### Work to complete
Your task is to copy every line of the entries that contains "parts".

### Data shown
++++++++++++++++++++

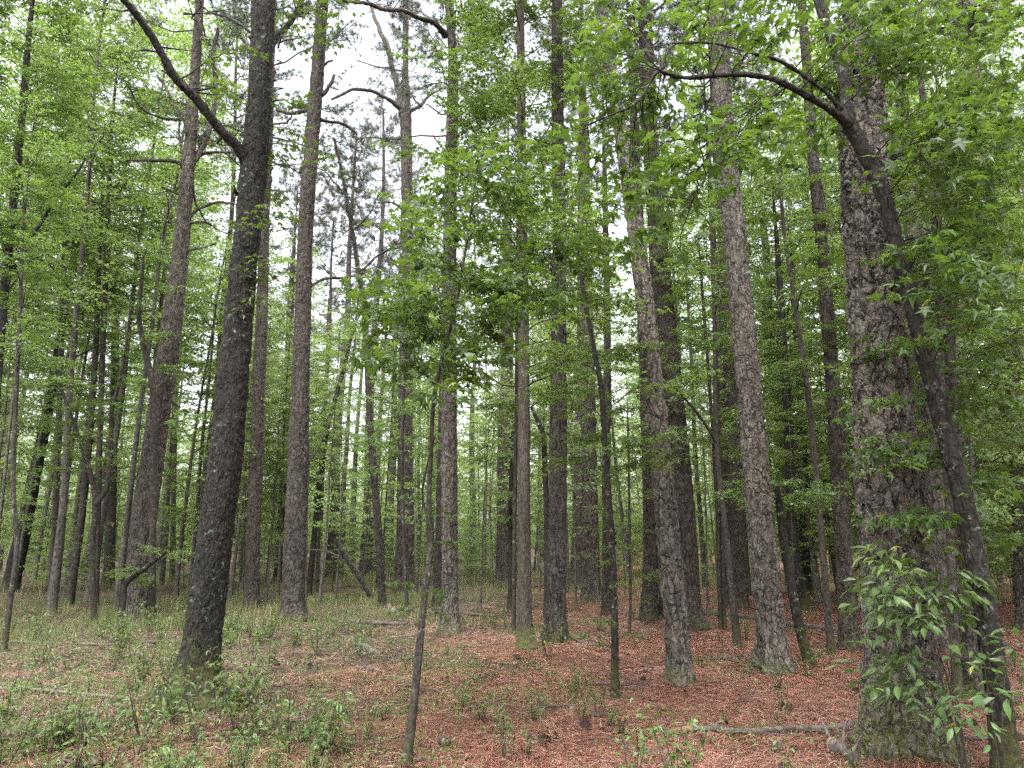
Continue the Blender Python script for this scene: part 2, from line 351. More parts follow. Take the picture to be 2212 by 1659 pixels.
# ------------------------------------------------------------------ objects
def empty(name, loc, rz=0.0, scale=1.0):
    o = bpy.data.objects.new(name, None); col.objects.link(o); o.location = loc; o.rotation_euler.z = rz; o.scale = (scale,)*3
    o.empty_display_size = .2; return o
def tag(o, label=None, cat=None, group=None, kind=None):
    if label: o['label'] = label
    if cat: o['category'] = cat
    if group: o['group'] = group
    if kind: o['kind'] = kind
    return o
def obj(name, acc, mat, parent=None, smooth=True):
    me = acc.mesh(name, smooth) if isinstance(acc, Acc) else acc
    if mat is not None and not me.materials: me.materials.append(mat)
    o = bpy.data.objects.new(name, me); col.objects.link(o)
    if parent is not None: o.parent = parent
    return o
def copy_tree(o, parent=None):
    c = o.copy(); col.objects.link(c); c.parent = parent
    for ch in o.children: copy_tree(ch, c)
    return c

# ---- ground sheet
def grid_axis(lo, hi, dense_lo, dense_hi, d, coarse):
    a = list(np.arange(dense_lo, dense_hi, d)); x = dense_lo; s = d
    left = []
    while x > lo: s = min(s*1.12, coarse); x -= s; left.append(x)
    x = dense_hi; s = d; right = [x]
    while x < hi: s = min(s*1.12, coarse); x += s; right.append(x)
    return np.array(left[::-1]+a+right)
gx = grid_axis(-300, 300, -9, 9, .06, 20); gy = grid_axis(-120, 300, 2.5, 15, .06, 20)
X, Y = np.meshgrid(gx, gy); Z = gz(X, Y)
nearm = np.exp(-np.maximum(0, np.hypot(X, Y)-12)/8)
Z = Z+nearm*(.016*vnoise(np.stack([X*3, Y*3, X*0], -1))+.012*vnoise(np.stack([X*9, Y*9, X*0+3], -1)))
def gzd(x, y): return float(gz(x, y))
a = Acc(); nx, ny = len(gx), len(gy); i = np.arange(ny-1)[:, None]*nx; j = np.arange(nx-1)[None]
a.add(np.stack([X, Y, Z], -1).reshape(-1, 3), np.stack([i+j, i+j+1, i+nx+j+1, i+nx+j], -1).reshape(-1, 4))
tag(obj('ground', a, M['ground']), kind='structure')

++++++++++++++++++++

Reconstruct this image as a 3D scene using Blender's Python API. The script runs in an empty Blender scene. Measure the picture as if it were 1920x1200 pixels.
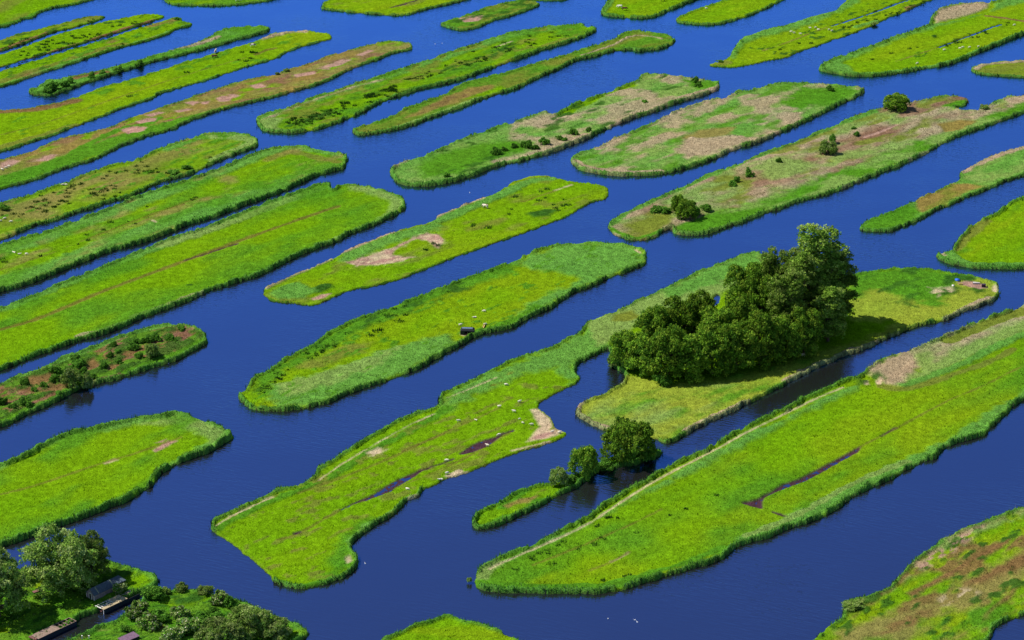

++++++++++++++++++++

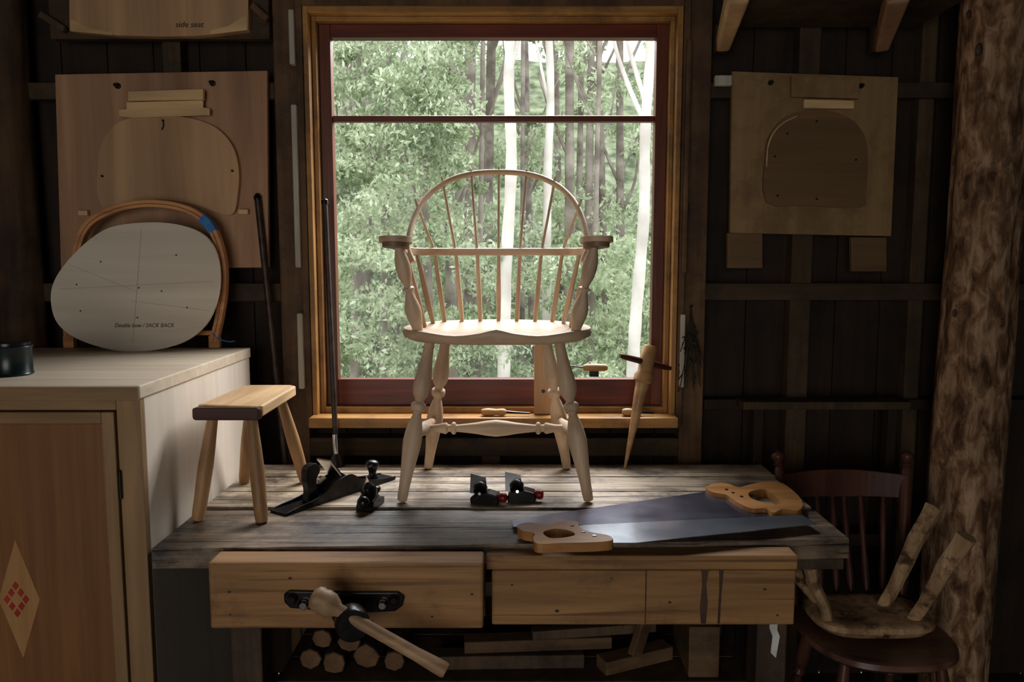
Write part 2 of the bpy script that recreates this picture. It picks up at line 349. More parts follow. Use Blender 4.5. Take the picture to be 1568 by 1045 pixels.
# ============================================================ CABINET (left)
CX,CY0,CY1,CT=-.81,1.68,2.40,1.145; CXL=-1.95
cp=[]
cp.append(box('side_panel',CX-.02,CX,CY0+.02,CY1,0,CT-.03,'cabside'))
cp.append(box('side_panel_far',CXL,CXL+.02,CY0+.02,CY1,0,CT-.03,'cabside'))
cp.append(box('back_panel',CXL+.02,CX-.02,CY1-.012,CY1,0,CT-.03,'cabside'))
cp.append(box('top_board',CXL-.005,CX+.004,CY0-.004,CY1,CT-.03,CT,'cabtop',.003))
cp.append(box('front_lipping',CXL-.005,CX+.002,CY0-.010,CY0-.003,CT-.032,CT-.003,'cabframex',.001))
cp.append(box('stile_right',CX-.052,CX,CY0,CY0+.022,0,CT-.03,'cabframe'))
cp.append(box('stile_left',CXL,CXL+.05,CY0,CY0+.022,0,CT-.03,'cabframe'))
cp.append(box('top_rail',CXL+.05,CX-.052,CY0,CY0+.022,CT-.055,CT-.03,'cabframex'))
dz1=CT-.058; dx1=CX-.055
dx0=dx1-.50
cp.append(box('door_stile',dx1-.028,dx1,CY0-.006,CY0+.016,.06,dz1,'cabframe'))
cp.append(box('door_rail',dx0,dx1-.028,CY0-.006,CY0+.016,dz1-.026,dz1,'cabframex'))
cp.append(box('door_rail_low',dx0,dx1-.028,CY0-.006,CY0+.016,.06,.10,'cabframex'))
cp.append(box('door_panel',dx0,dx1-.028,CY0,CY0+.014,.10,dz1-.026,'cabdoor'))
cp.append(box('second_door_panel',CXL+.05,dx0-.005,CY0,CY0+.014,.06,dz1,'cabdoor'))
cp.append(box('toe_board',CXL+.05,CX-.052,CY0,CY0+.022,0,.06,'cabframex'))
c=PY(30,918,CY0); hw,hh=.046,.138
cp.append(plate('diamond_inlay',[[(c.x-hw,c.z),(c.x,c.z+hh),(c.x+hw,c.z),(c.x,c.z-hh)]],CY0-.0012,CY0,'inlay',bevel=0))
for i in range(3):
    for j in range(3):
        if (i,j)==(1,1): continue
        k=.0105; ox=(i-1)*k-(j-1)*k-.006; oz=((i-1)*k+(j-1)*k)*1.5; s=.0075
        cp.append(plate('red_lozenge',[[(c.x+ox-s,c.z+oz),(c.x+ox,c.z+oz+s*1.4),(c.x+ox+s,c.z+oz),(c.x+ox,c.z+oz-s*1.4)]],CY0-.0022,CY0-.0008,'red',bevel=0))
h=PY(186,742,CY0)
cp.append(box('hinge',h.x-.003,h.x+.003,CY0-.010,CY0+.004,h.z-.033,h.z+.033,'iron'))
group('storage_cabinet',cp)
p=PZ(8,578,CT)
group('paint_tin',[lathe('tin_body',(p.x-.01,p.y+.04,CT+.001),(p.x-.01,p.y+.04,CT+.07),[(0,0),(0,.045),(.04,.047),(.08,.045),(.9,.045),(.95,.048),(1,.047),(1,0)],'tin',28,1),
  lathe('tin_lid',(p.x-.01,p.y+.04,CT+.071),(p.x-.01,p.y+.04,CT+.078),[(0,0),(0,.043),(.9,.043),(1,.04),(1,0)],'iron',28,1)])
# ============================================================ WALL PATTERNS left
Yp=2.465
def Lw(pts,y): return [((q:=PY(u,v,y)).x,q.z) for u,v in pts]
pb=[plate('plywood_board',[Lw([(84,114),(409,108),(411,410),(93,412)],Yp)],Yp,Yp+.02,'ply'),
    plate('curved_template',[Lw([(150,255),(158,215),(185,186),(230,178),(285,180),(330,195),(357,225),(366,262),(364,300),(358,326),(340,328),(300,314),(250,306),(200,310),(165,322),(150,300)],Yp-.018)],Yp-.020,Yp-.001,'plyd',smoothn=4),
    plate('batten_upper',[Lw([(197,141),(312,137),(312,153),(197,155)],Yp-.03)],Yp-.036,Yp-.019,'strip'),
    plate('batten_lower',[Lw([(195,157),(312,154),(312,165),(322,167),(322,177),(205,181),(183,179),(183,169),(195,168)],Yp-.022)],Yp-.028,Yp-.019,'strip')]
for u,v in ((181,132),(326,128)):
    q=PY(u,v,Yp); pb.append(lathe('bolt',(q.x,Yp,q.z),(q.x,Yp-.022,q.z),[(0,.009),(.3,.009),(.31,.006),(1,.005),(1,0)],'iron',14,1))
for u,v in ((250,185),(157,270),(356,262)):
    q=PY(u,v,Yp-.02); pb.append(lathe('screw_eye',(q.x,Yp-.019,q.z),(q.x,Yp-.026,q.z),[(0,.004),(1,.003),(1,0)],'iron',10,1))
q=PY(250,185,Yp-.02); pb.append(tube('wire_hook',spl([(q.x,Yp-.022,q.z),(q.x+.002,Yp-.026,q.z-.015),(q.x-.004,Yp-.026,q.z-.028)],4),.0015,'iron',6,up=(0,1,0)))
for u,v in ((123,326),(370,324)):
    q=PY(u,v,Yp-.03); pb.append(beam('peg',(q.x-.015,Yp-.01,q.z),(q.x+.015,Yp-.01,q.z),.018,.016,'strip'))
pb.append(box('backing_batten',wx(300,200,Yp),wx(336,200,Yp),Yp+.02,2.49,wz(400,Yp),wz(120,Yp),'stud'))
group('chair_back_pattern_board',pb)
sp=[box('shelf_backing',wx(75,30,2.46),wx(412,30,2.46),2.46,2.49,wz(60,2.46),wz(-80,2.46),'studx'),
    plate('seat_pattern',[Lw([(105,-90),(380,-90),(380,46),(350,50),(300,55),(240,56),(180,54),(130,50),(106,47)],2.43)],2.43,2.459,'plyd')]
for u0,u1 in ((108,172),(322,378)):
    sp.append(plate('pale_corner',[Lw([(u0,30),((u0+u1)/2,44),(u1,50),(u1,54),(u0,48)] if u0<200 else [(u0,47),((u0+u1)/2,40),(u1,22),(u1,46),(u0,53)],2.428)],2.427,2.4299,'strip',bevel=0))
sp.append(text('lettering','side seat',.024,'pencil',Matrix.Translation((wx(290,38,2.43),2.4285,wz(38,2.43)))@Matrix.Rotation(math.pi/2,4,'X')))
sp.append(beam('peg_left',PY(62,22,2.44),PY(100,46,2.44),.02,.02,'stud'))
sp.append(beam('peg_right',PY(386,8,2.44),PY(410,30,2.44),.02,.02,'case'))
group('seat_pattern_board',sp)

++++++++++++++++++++

### Full solution
Continue the Blender Python script for this scene: part 2, from line 351. More parts follow. Take the picture to be 2212 by 1659 pixels.
Write part 2 of the bpy script that recreates this picture. It picks up at line 349. More parts follow. Use Blender 4.5. Take the picture to be 1568 by 1045 pixels.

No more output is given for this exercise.